Anonymous Anonymous said...

Well, it's abundantly clear what has happened here. Nintendo's amazing powers of innovation and invention have opened up a hole in the space-time continuinuinuinuinuum, resulting in these gadgets being thrown accross the timeline both backwards and forwards. I understand the Wii, for example, comes from four years in our past.

Really, Big G, if you'd have only given it a moment's thought with your gargantuan brain you would clearly have stumbled upon this groundbreaking truth.

7:39 PM  
Blogger The BIG G said...

But isn't going backwards and forwards in time ripped off from the movie Back to the Future? "I wanna go back in time!"

10:44 PM  
Anonymous Anonymous said...

Well, it's evident that their trans-temporal hand stretches even to Hollywood. That's not surprising, given the terrible truth: Nintendo is responsible for all innovation, ever.

Vaccuum tubes, microchips, television, the theory of relativity, care bears, cocaine, the electric lightbulb, nazis, that weird wallpaper that looks like someone has painted over woodchips, the printing press, the chinese - all created by Nintendo sometime in the past or future.

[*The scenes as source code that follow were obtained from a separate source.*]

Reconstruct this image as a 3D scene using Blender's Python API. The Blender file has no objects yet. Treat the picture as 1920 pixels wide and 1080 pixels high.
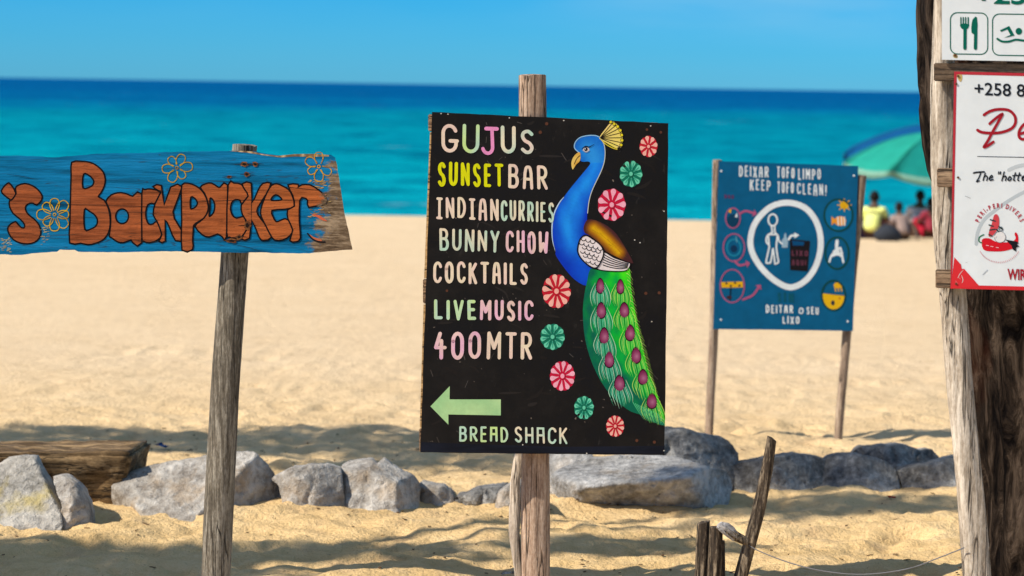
import bpy, bmesh, math, random
from mathutils import Vector, Matrix, noise
from mathutils.geometry import tessellate_polygon
import numpy as np

sc = bpy.context.scene
COL = sc.collection
R = math.radians

# ------------------------------------------------------------------ camera
LENS = 85.0
F = 1920 * LENS / 36.0
CAMZ = 1.85
PITCH = math.atan(380.0 / F)
ROLL = math.atan(30.0 / 1920.0)
cd = bpy.data.cameras.new('camera'); cam = bpy.data.objects.new('camera', cd); COL.objects.link(cam)
cd.lens = LENS; cd.sensor_width = 36; cd.clip_start = 0.05; cd.clip_end = 60000
CM = Matrix.Rotation(R(90) - PITCH, 3, 'X') @ Matrix.Rotation(ROLL, 3, 'Z')
cam.matrix_world = Matrix.Translation((0, 0, CAMZ)) @ CM.to_4x4()
cd.dof.use_dof = True; cd.dof.focus_distance = 8.62; cd.dof.aperture_fstop = 3.6
sc.camera = cam
CAM = Vector((0, 0, CAMZ))

# ------------------------------------------------------------------ sky, sun, exposure
SUN = Vector((-0.68, -0.31, 0.665)).normalized()
w = bpy.data.worlds.new('World'); sc.world = w; w.use_nodes = True
nt = w.node_tree; nt.nodes.clear()
def N(t, typ, **k):
    n = t.nodes.new(typ)
    for a, b in k.items(): setattr(n, a, b)
    return n
out = N(nt, 'ShaderNodeOutputWorld'); bg = N(nt, 'ShaderNodeBackground')
sky = N(nt, 'ShaderNodeTexSky', sky_type='NISHITA', sun_disc=False)
sky.sun_elevation = math.asin(SUN.z); sky.sun_rotation = math.atan2(SUN.x, SUN.y)
sky.altitude = 0; sky.air_density = 1.0; sky.dust_density = 0.3; sky.ozone_density = 2.5
hs = N(nt, 'ShaderNodeHueSaturation'); hs.inputs['Saturation'].default_value = 0.9
tint = N(nt, 'ShaderNodeMix', data_type='RGBA', blend_type='MULTIPLY'); tint.inputs[0].default_value = 1.0
geo = N(nt, 'ShaderNodeTexCoord'); sep = N(nt, 'ShaderNodeSeparateXYZ')
ramp = N(nt, 'ShaderNodeValToRGB')
ramp.color_ramp.elements[0].position = 0.0; ramp.color_ramp.elements[0].color = (0.125, 0.56, 1.10, 1)
ramp.color_ramp.elements[1].position = 1.0; ramp.color_ramp.elements[1].color = (1.02, 0.80, 0.70, 1)
e = ramp.color_ramp.elements.new(0.035); e.color = (0.055, 0.46, 1.0, 1)
e = ramp.color_ramp.elements.new(0.12); e.color = (0.12, 0.45, 0.90, 1)
e = ramp.color_ramp.elements.new(0.4); e.color = (0.85, 0.80, 0.84, 1)
# thin high cloud streaks
mp = N(nt, 'ShaderNodeMapping'); mp.inputs['Scale'].default_value = (5, 5, 34); mp.inputs['Location'].default_value = (0.35, 0, 0.1)
cn = N(nt, 'ShaderNodeTexNoise'); cn.inputs['Scale'].default_value = 1.2; cn.inputs['Detail'].default_value = 6; cn.inputs['Roughness'].default_value = 0.55
cr = N(nt, 'ShaderNodeMapRange'); cr.inputs[1].default_value = 0.38; cr.inputs[2].default_value = 0.75; cr.inputs[3].default_value = 0; cr.inputs[4].default_value = 0.45
cm = N(nt, 'ShaderNodeMix', data_type='RGBA'); cm.inputs['B'].default_value = (1.7, 3.8, 5.4, 1)
L = nt.links.new
L(geo.outputs['Generated'], sep.inputs[0]); L(sep.outputs['Z'], ramp.inputs[0])
L(sky.outputs[0], hs.inputs['Color']); L(hs.outputs[0], tint.inputs['A']); L(ramp.outputs[0], tint.inputs['B'])
L(geo.outputs['Generated'], mp.inputs[0]); L(mp.outputs[0], cn.inputs[0]); L(cn.outputs[0], cr.inputs[0])
mx = N(nt, 'ShaderNodeMapRange'); mz = N(nt, 'ShaderNodeMapRange')
for q, (a_, b_, c_, d_) in ((mx, (-0.02, 0.10, 0.15, 1.0)), (mz, (0.015, 0.04, 0.25, 2.2))):
    for i_, v_ in enumerate((a_, b_, c_, d_)): q.inputs[i_ + 1].default_value = v_
m1 = N(nt, 'ShaderNodeMath', operation='MULTIPLY'); m2 = N(nt, 'ShaderNodeMath', operation='MULTIPLY', use_clamp=True)
L(sep.outputs['X'], mx.inputs[0]); L(sep.outputs['Z'], mz.inputs[0]); L(mx.outputs[0], m1.inputs[0]); L(mz.outputs[0], m1.inputs[1]); L(m1.outputs[0], m2.inputs[0]); L(cr.outputs[0], m2.inputs[1]); L(m2.outputs[0], cm.inputs[0]); L(tint.outputs['Result'], cm.inputs['A']); L(cm.outputs['Result'], bg.inputs[0])
bg.inputs[1].default_value = 0.12
L(bg.outputs[0], out.inputs[0])
sd = bpy.data.lights.new('sun', 'SUN'); sd.energy = 5.0; sd.angle = R(0.53); sd.color = (1.0, 0.915, 0.78)
so = bpy.data.objects.new('sun', sd); COL.objects.link(so)
so.rotation_euler = SUN.to_track_quat('Z', 'Y').to_euler(); so.location = (-6, -4, 12)
sc.view_settings.view_transform = 'Standard'; sc.view_settings.look = 'None'
sc.view_settings.exposure = 0.35; sc.view_settings.gamma = 1.0; sc.view_settings.use_curve_mapping = False

# ------------------------------------------------------------------ helpers
def ray(px, py):
    return CM @ Vector(((px - 960) / F, -(py - 540) / F, -1.0))
def U(px, py, d):
    r = ray(px, py); return CAM + r * (d / r.y)
def gz0(y):
    if y < 6: y = 6
    if y <= 57: return 0.25 - 0.0266 * y
    t = y - 57
    return 0.25 - 0.0266 * 57 - 0.0266 * t - 0.1 * (t * t / (t + 3.0))
def lin(c):
    o = []
    for v in c:
        v /= 255.0
        o.append(v / 12.92 if v <= 0.04045 else ((v + 0.055) / 1.055) ** 2.4)
    return o
def tag(o, label, cat, group=None):
    o['label'] = label; o['category'] = cat
    if group: o['group'] = group
    return o
def empty(name, loc, label, cat, group=None):
    o = bpy.data.objects.new(name, None); COL.objects.link(o); o.location = loc; o.empty_display_size = 0.1
    return tag(o, label, cat, group)
def link(name, me, mat, parent=None, smooth=False, origin=None):
    """me is in world coordinates; moved into the parent's (or its own) frame"""
    o = bpy.data.objects.new(name, me); COL.objects.link(o)
    if mat: me.materials.append(mat)
    base = Vector((0, 0, 0))
    if parent is not None:
        b = parent
        while b is not None: base += b.location; b = b.parent
        me.transform(Matrix.Translation(-base)); o.parent = parent
    elif origin is not None:
        me.transform(Matrix.Translation(-Vector(origin))); o.location = origin
    if smooth:
        me.shade_smooth()
    return o
def bm_link(name, bm, mat, parent=None, smooth=False, origin=None):
    me = bpy.data.meshes.new(name); bm.normal_update(); bm.to_mesh(me); bm.free()
    return link(name, me, mat, parent, smooth, origin)
def struct(o): o['kind'] = 'structure'; return o

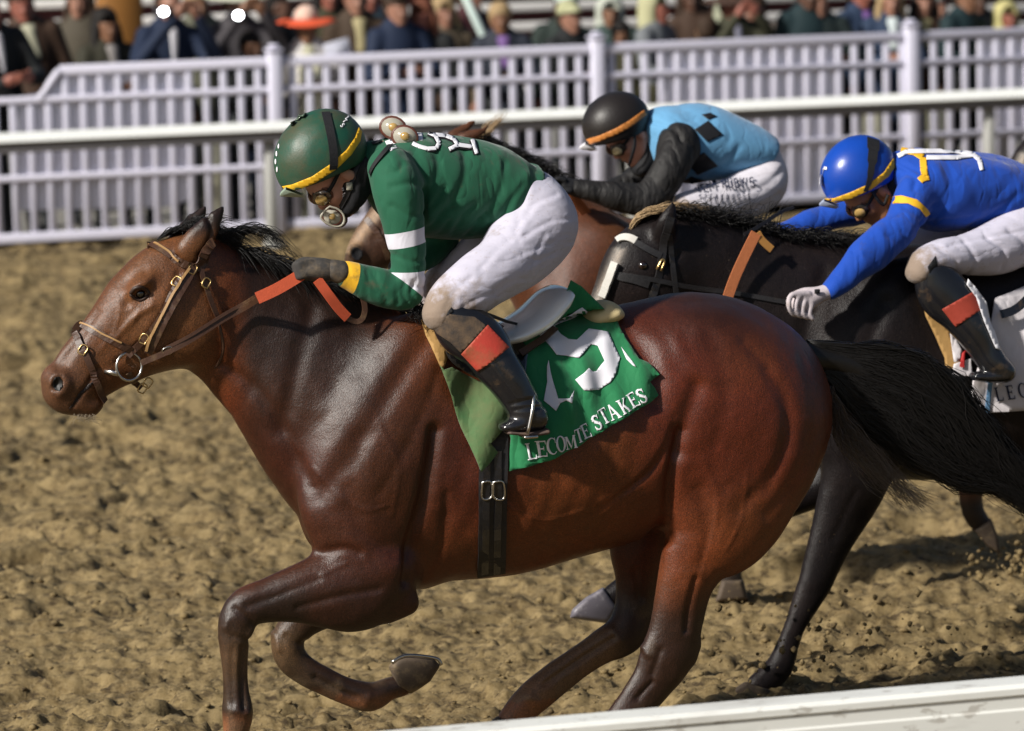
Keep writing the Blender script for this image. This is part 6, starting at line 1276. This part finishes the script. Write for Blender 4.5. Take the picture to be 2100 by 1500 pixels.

We (and especially you) owe our lives and livelihoods to the Big N's benificence - do not cast aspersions on their innovative prowess lest they erase you from history altogether and, possibly, replace you with a Nintendo R.O.B.

You have been warned!

4:25 AM  
Anonymous Anonymous said...

Ms always at the forefront of innovation?
I literally lol'd at that one.

But besides that dead on.
But you forgot some things like the Game.com (pronounced GameCom) was the first touchscreen gaming system, Atari did motion sensing in the 80's, The Sony is the one that brought the analog technology to the next gen, and the Nintendo likely stole the analog thumb stick from Sega based on Nintendo's past actions shown above.

4:27 PM  
Anonymous Anonymous said...

There is a difeerence between invention! and innovation! firstly secondly every product you named that nintendo copied was wack so what nintendo did was take a good idea like the wheel and turn it in to a car and a DS is a brand new invention do ferrari rip of ford because they make better cars? no!

10:38 PM  
Anonymous Anonymous said...

[...]resource[...]

2:36 AM  
Blogger Nate H. said...

Hey Billy Blogger I do think the Power Glove(1989)came out before 1999. That was motion control.

And as far as the rumble feature, its easy to make something that already exists better years later. But its harder to make it in the first place. In fact anything that comes out after SHOULD be better.

So are you honestly saying sony didn't rip off the wii-motes, because if thats true you've lost all credibility.